[TASK PROMPT]
Write out the entire listing below exactly as it appears, minus any pictures.

[MATERIALS PROVIDED]
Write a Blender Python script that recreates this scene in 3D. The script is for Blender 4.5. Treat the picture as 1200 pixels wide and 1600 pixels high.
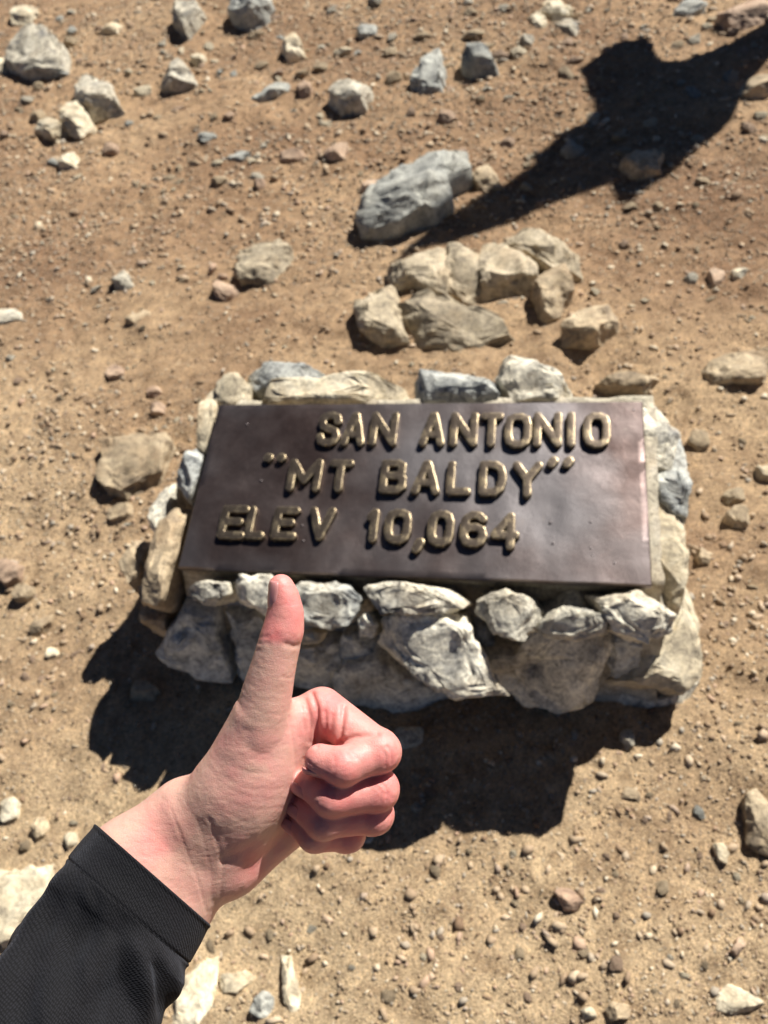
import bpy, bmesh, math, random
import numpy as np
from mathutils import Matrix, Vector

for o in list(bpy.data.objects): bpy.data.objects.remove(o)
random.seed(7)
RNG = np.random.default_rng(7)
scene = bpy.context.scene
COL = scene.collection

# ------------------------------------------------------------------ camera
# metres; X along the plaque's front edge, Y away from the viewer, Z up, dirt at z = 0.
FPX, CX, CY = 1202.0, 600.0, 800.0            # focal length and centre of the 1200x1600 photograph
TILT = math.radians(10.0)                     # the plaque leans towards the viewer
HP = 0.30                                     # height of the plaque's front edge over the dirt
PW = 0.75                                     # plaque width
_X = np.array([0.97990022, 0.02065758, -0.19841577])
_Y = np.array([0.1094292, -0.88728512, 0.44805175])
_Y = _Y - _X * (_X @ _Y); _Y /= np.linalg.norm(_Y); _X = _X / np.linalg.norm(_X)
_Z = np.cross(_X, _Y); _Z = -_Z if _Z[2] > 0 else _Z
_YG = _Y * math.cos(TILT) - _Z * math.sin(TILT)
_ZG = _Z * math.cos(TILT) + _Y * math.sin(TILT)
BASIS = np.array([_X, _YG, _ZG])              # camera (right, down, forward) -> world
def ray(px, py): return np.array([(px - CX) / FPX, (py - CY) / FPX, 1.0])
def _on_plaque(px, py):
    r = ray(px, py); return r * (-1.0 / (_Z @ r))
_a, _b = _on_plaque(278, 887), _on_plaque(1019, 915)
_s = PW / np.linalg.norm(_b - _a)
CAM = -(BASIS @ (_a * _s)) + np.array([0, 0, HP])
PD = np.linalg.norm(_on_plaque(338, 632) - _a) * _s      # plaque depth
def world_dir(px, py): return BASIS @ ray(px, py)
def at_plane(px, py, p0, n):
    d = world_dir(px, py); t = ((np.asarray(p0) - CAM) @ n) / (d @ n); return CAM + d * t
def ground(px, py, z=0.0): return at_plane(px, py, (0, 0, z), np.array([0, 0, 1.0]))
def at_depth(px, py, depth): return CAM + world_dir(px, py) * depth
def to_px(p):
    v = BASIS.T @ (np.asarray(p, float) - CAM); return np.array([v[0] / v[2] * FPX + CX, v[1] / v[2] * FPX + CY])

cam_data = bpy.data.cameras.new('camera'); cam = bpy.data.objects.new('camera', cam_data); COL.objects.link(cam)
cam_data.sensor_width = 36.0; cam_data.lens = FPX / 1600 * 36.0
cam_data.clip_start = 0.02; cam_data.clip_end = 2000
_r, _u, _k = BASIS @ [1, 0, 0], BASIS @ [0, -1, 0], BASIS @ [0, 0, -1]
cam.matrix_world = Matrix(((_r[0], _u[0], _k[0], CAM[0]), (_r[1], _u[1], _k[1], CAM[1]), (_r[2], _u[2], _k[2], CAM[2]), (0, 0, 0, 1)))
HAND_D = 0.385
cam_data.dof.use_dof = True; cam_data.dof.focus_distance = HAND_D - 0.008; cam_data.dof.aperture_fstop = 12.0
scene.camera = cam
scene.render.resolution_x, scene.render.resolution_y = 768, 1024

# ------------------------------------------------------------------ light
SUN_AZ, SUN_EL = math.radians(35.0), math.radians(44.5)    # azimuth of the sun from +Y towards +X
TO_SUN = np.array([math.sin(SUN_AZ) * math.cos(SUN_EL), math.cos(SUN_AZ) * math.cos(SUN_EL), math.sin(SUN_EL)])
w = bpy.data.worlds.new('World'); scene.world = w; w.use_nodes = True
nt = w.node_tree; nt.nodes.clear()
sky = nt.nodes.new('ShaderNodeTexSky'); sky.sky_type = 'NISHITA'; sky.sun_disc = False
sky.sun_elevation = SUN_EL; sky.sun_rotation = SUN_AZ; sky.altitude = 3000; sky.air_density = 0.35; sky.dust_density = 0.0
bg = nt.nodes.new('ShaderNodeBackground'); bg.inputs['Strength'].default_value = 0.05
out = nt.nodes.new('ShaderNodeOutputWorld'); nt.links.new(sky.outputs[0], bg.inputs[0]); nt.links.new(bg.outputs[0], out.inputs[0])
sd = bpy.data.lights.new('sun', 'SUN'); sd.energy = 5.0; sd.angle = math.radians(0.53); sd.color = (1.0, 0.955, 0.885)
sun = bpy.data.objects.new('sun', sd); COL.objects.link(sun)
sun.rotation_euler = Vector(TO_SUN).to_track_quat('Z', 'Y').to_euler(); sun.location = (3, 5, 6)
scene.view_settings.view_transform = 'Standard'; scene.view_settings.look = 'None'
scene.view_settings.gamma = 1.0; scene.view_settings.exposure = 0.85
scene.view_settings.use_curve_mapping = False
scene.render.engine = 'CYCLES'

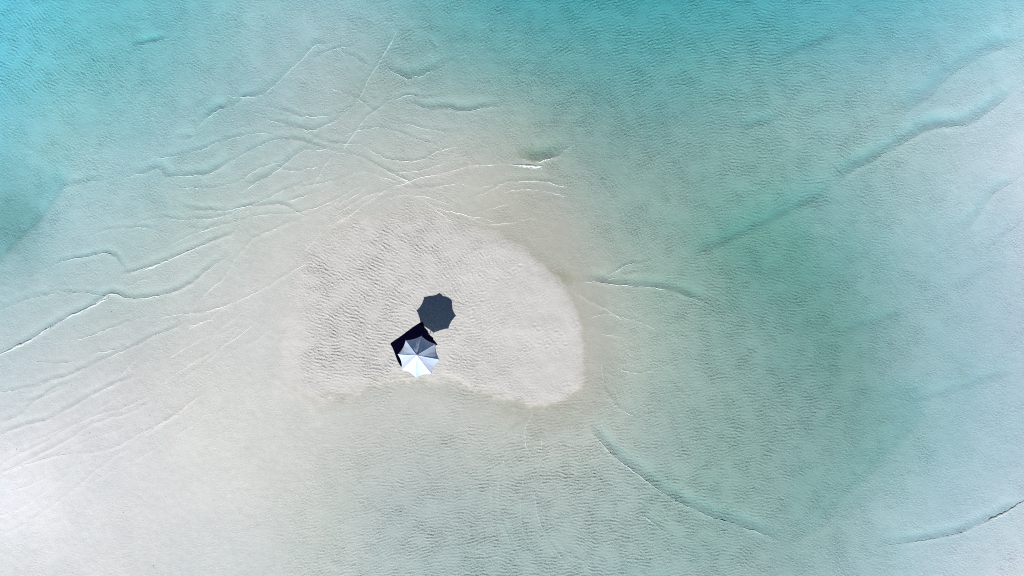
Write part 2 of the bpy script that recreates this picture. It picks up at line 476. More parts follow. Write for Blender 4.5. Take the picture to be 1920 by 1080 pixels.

[RESPONSE FOR THIS EXERCISE]
Write a Blender Python script that recreates this scene in 3D. The script is for Blender 4.5. Treat the picture as 1200 pixels wide and 1600 pixels high.
import bpy, bmesh, math, random
import numpy as np
from mathutils import Matrix, Vector

for o in list(bpy.data.objects): bpy.data.objects.remove(o)
random.seed(7)
RNG = np.random.default_rng(7)
scene = bpy.context.scene
COL = scene.collection

# ------------------------------------------------------------------ camera
# metres; X along the plaque's front edge, Y away from the viewer, Z up, dirt at z = 0.
FPX, CX, CY = 1202.0, 600.0, 800.0            # focal length and centre of the 1200x1600 photograph
TILT = math.radians(10.0)                     # the plaque leans towards the viewer
HP = 0.30                                     # height of the plaque's front edge over the dirt
PW = 0.75                                     # plaque width
_X = np.array([0.97990022, 0.02065758, -0.19841577])
_Y = np.array([0.1094292, -0.88728512, 0.44805175])
_Y = _Y - _X * (_X @ _Y); _Y /= np.linalg.norm(_Y); _X = _X / np.linalg.norm(_X)
_Z = np.cross(_X, _Y); _Z = -_Z if _Z[2] > 0 else _Z
_YG = _Y * math.cos(TILT) - _Z * math.sin(TILT)
_ZG = _Z * math.cos(TILT) + _Y * math.sin(TILT)
BASIS = np.array([_X, _YG, _ZG])              # camera (right, down, forward) -> world
def ray(px, py): return np.array([(px - CX) / FPX, (py - CY) / FPX, 1.0])
def _on_plaque(px, py):
    r = ray(px, py); return r * (-1.0 / (_Z @ r))
_a, _b = _on_plaque(278, 887), _on_plaque(1019, 915)
_s = PW / np.linalg.norm(_b - _a)
CAM = -(BASIS @ (_a * _s)) + np.array([0, 0, HP])
PD = np.linalg.norm(_on_plaque(338, 632) - _a) * _s      # plaque depth
def world_dir(px, py): return BASIS @ ray(px, py)
def at_plane(px, py, p0, n):
    d = world_dir(px, py); t = ((np.asarray(p0) - CAM) @ n) / (d @ n); return CAM + d * t
def ground(px, py, z=0.0): return at_plane(px, py, (0, 0, z), np.array([0, 0, 1.0]))
def at_depth(px, py, depth): return CAM + world_dir(px, py) * depth
def to_px(p):
    v = BASIS.T @ (np.asarray(p, float) - CAM); return np.array([v[0] / v[2] * FPX + CX, v[1] / v[2] * FPX + CY])

cam_data = bpy.data.cameras.new('camera'); cam = bpy.data.objects.new('camera', cam_data); COL.objects.link(cam)
cam_data.sensor_width = 36.0; cam_data.lens = FPX / 1600 * 36.0
cam_data.clip_start = 0.02; cam_data.clip_end = 2000
_r, _u, _k = BASIS @ [1, 0, 0], BASIS @ [0, -1, 0], BASIS @ [0, 0, -1]
cam.matrix_world = Matrix(((_r[0], _u[0], _k[0], CAM[0]), (_r[1], _u[1], _k[1], CAM[1]), (_r[2], _u[2], _k[2], CAM[2]), (0, 0, 0, 1)))
HAND_D = 0.385
cam_data.dof.use_dof = True; cam_data.dof.focus_distance = HAND_D - 0.008; cam_data.dof.aperture_fstop = 12.0
scene.camera = cam
scene.render.resolution_x, scene.render.resolution_y = 768, 1024

# ------------------------------------------------------------------ light
SUN_AZ, SUN_EL = math.radians(35.0), math.radians(44.5)    # azimuth of the sun from +Y towards +X
TO_SUN = np.array([math.sin(SUN_AZ) * math.cos(SUN_EL), math.cos(SUN_AZ) * math.cos(SUN_EL), math.sin(SUN_EL)])
w = bpy.data.worlds.new('World'); scene.world = w; w.use_nodes = True
nt = w.node_tree; nt.nodes.clear()
sky = nt.nodes.new('ShaderNodeTexSky'); sky.sky_type = 'NISHITA'; sky.sun_disc = False
sky.sun_elevation = SUN_EL; sky.sun_rotation = SUN_AZ; sky.altitude = 3000; sky.air_density = 0.35; sky.dust_density = 0.0
bg = nt.nodes.new('ShaderNodeBackground'); bg.inputs['Strength'].default_value = 0.05
out = nt.nodes.new('ShaderNodeOutputWorld'); nt.links.new(sky.outputs[0], bg.inputs[0]); nt.links.new(bg.outputs[0], out.inputs[0])
sd = bpy.data.lights.new('sun', 'SUN'); sd.energy = 5.0; sd.angle = math.radians(0.53); sd.color = (1.0, 0.955, 0.885)
sun = bpy.data.objects.new('sun', sd); COL.objects.link(sun)
sun.rotation_euler = Vector(TO_SUN).to_track_quat('Z', 'Y').to_euler(); sun.location = (3, 5, 6)
scene.view_settings.view_transform = 'Standard'; scene.view_settings.look = 'None'
scene.view_settings.gamma = 1.0; scene.view_settings.exposure = 0.85
scene.view_settings.use_curve_mapping = False
scene.render.engine = 'CYCLES'

Write part 2 of the bpy script that recreates this picture. It picks up at line 476. More parts follow. Write for Blender 4.5. Take the picture to be 1920 by 1080 pixels.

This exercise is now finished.